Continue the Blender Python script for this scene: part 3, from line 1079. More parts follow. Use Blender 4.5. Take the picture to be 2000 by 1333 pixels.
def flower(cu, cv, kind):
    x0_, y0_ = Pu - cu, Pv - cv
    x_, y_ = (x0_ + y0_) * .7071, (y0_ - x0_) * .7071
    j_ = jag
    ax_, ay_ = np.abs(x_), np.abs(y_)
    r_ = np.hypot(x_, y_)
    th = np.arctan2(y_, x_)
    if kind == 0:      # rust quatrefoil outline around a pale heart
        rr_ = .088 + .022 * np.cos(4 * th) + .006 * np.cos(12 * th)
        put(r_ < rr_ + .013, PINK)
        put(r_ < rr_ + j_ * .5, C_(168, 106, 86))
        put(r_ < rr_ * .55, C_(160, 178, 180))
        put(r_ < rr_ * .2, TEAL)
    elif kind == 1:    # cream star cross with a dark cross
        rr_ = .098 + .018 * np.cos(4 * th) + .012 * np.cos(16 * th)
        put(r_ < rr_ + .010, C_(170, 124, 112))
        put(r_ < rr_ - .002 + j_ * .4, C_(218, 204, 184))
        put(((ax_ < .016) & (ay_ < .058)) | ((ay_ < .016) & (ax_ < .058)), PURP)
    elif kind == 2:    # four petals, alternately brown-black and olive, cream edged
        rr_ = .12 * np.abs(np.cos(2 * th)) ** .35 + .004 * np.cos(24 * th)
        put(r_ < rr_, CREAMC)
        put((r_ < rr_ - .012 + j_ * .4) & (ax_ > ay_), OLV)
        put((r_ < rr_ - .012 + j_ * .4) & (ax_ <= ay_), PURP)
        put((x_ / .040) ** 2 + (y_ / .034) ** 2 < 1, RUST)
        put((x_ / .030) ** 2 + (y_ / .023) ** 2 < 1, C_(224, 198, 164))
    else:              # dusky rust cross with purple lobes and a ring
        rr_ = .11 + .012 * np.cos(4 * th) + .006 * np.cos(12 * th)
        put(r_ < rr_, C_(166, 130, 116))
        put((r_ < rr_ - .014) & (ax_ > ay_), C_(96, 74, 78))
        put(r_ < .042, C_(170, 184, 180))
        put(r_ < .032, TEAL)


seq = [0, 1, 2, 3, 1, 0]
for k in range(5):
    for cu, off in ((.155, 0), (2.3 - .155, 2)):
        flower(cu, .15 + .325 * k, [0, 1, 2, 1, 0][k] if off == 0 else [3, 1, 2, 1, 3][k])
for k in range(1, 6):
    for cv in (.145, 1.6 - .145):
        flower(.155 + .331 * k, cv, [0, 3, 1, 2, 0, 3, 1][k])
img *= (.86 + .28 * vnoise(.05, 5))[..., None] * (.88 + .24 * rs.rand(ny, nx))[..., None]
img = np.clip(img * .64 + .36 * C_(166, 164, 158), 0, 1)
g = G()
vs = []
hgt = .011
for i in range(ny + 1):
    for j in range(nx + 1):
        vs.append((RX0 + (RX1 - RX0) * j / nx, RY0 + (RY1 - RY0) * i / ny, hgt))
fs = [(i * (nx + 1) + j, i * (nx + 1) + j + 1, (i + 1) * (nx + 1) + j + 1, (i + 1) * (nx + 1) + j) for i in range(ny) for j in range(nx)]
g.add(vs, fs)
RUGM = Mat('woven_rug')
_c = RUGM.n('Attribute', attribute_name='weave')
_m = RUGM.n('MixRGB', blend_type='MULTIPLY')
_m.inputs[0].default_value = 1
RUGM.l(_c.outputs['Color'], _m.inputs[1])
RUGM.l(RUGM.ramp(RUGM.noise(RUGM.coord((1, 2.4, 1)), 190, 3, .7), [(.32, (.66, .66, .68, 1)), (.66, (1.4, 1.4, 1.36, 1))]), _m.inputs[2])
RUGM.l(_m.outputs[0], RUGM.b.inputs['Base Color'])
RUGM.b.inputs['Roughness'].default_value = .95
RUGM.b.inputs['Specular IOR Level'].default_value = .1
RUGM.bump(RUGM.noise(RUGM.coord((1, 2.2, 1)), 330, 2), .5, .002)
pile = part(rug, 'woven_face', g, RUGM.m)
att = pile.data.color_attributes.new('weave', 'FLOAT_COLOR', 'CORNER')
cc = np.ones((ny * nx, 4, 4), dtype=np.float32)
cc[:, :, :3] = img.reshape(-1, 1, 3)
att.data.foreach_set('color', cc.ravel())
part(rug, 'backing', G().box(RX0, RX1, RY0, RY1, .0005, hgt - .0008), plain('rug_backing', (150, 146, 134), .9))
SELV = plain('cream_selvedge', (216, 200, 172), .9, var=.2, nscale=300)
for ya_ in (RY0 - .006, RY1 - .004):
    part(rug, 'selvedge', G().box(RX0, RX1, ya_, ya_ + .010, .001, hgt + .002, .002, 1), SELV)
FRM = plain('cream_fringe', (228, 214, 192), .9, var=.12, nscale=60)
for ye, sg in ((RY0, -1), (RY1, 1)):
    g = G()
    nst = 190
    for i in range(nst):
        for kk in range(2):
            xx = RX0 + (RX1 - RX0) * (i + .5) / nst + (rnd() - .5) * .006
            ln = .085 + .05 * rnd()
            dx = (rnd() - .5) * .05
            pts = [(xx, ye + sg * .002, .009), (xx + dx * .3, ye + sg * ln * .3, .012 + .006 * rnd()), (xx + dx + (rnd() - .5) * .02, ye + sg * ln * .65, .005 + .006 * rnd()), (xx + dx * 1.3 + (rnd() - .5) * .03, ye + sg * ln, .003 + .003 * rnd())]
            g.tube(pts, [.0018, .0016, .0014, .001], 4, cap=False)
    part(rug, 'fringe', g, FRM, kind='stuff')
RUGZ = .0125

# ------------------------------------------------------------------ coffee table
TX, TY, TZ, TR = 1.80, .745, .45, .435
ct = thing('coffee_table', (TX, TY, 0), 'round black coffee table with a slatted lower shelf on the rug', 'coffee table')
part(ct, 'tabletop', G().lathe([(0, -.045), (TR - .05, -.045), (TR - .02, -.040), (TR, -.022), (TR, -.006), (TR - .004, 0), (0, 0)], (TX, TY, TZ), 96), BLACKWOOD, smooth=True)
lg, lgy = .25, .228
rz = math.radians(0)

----

Output all of the material exactly as written.

Continue the Blender Python script for this scene: part 3, from line 1079. More parts follow. Use Blender 4.5. Take the picture to be 2000 by 1333 pixels.
def flower(cu, cv, kind):
    x0_, y0_ = Pu - cu, Pv - cv
    x_, y_ = (x0_ + y0_) * .7071, (y0_ - x0_) * .7071
    j_ = jag
    ax_, ay_ = np.abs(x_), np.abs(y_)
    r_ = np.hypot(x_, y_)
    th = np.arctan2(y_, x_)
    if kind == 0:      # rust quatrefoil outline around a pale heart
        rr_ = .088 + .022 * np.cos(4 * th) + .006 * np.cos(12 * th)
        put(r_ < rr_ + .013, PINK)
        put(r_ < rr_ + j_ * .5, C_(168, 106, 86))
        put(r_ < rr_ * .55, C_(160, 178, 180))
        put(r_ < rr_ * .2, TEAL)
    elif kind == 1:    # cream star cross with a dark cross
        rr_ = .098 + .018 * np.cos(4 * th) + .012 * np.cos(16 * th)
        put(r_ < rr_ + .010, C_(170, 124, 112))
        put(r_ < rr_ - .002 + j_ * .4, C_(218, 204, 184))
        put(((ax_ < .016) & (ay_ < .058)) | ((ay_ < .016) & (ax_ < .058)), PURP)
    elif kind == 2:    # four petals, alternately brown-black and olive, cream edged
        rr_ = .12 * np.abs(np.cos(2 * th)) ** .35 + .004 * np.cos(24 * th)
        put(r_ < rr_, CREAMC)
        put((r_ < rr_ - .012 + j_ * .4) & (ax_ > ay_), OLV)
        put((r_ < rr_ - .012 + j_ * .4) & (ax_ <= ay_), PURP)
        put((x_ / .040) ** 2 + (y_ / .034) ** 2 < 1, RUST)
        put((x_ / .030) ** 2 + (y_ / .023) ** 2 < 1, C_(224, 198, 164))
    else:              # dusky rust cross with purple lobes and a ring
        rr_ = .11 + .012 * np.cos(4 * th) + .006 * np.cos(12 * th)
        put(r_ < rr_, C_(166, 130, 116))
        put((r_ < rr_ - .014) & (ax_ > ay_), C_(96, 74, 78))
        put(r_ < .042, C_(170, 184, 180))
        put(r_ < .032, TEAL)


seq = [0, 1, 2, 3, 1, 0]
for k in range(5):
    for cu, off in ((.155, 0), (2.3 - .155, 2)):
        flower(cu, .15 + .325 * k, [0, 1, 2, 1, 0][k] if off == 0 else [3, 1, 2, 1, 3][k])
for k in range(1, 6):
    for cv in (.145, 1.6 - .145):
        flower(.155 + .331 * k, cv, [0, 3, 1, 2, 0, 3, 1][k])
img *= (.86 + .28 * vnoise(.05, 5))[..., None] * (.88 + .24 * rs.rand(ny, nx))[..., None]
img = np.clip(img * .64 + .36 * C_(166, 164, 158), 0, 1)
g = G()
vs = []
hgt = .011
for i in range(ny + 1):
    for j in range(nx + 1):
        vs.append((RX0 + (RX1 - RX0) * j / nx, RY0 + (RY1 - RY0) * i / ny, hgt))
fs = [(i * (nx + 1) + j, i * (nx + 1) + j + 1, (i + 1) * (nx + 1) + j + 1, (i + 1) * (nx + 1) + j) for i in range(ny) for j in range(nx)]
g.add(vs, fs)
RUGM = Mat('woven_rug')
_c = RUGM.n('Attribute', attribute_name='weave')
_m = RUGM.n('MixRGB', blend_type='MULTIPLY')
_m.inputs[0].default_value = 1
RUGM.l(_c.outputs['Color'], _m.inputs[1])
RUGM.l(RUGM.ramp(RUGM.noise(RUGM.coord((1, 2.4, 1)), 190, 3, .7), [(.32, (.66, .66, .68, 1)), (.66, (1.4, 1.4, 1.36, 1))]), _m.inputs[2])
RUGM.l(_m.outputs[0], RUGM.b.inputs['Base Color'])
RUGM.b.inputs['Roughness'].default_value = .95
RUGM.b.inputs['Specular IOR Level'].default_value = .1
RUGM.bump(RUGM.noise(RUGM.coord((1, 2.2, 1)), 330, 2), .5, .002)
pile = part(rug, 'woven_face', g, RUGM.m)
att = pile.data.color_attributes.new('weave', 'FLOAT_COLOR', 'CORNER')
cc = np.ones((ny * nx, 4, 4), dtype=np.float32)
cc[:, :, :3] = img.reshape(-1, 1, 3)
att.data.foreach_set('color', cc.ravel())
part(rug, 'backing', G().box(RX0, RX1, RY0, RY1, .0005, hgt - .0008), plain('rug_backing', (150, 146, 134), .9))
SELV = plain('cream_selvedge', (216, 200, 172), .9, var=.2, nscale=300)
for ya_ in (RY0 - .006, RY1 - .004):
    part(rug, 'selvedge', G().box(RX0, RX1, ya_, ya_ + .010, .001, hgt + .002, .002, 1), SELV)
FRM = plain('cream_fringe', (228, 214, 192), .9, var=.12, nscale=60)
for ye, sg in ((RY0, -1), (RY1, 1)):
    g = G()
    nst = 190
    for i in range(nst):
        for kk in range(2):
            xx = RX0 + (RX1 - RX0) * (i + .5) / nst + (rnd() - .5) * .006
            ln = .085 + .05 * rnd()
            dx = (rnd() - .5) * .05
            pts = [(xx, ye + sg * .002, .009), (xx + dx * .3, ye + sg * ln * .3, .012 + .006 * rnd()), (xx + dx + (rnd() - .5) * .02, ye + sg * ln * .65, .005 + .006 * rnd()), (xx + dx * 1.3 + (rnd() - .5) * .03, ye + sg * ln, .003 + .003 * rnd())]
            g.tube(pts, [.0018, .0016, .0014, .001], 4, cap=False)
    part(rug, 'fringe', g, FRM, kind='stuff')
RUGZ = .0125

# ------------------------------------------------------------------ coffee table
TX, TY, TZ, TR = 1.80, .745, .45, .435
ct = thing('coffee_table', (TX, TY, 0), 'round black coffee table with a slatted lower shelf on the rug', 'coffee table')
part(ct, 'tabletop', G().lathe([(0, -.045), (TR - .05, -.045), (TR - .02, -.040), (TR, -.022), (TR, -.006), (TR - .004, 0), (0, 0)], (TX, TY, TZ), 96), BLACKWOOD, smooth=True)
lg, lgy = .25, .228
rz = math.radians(0)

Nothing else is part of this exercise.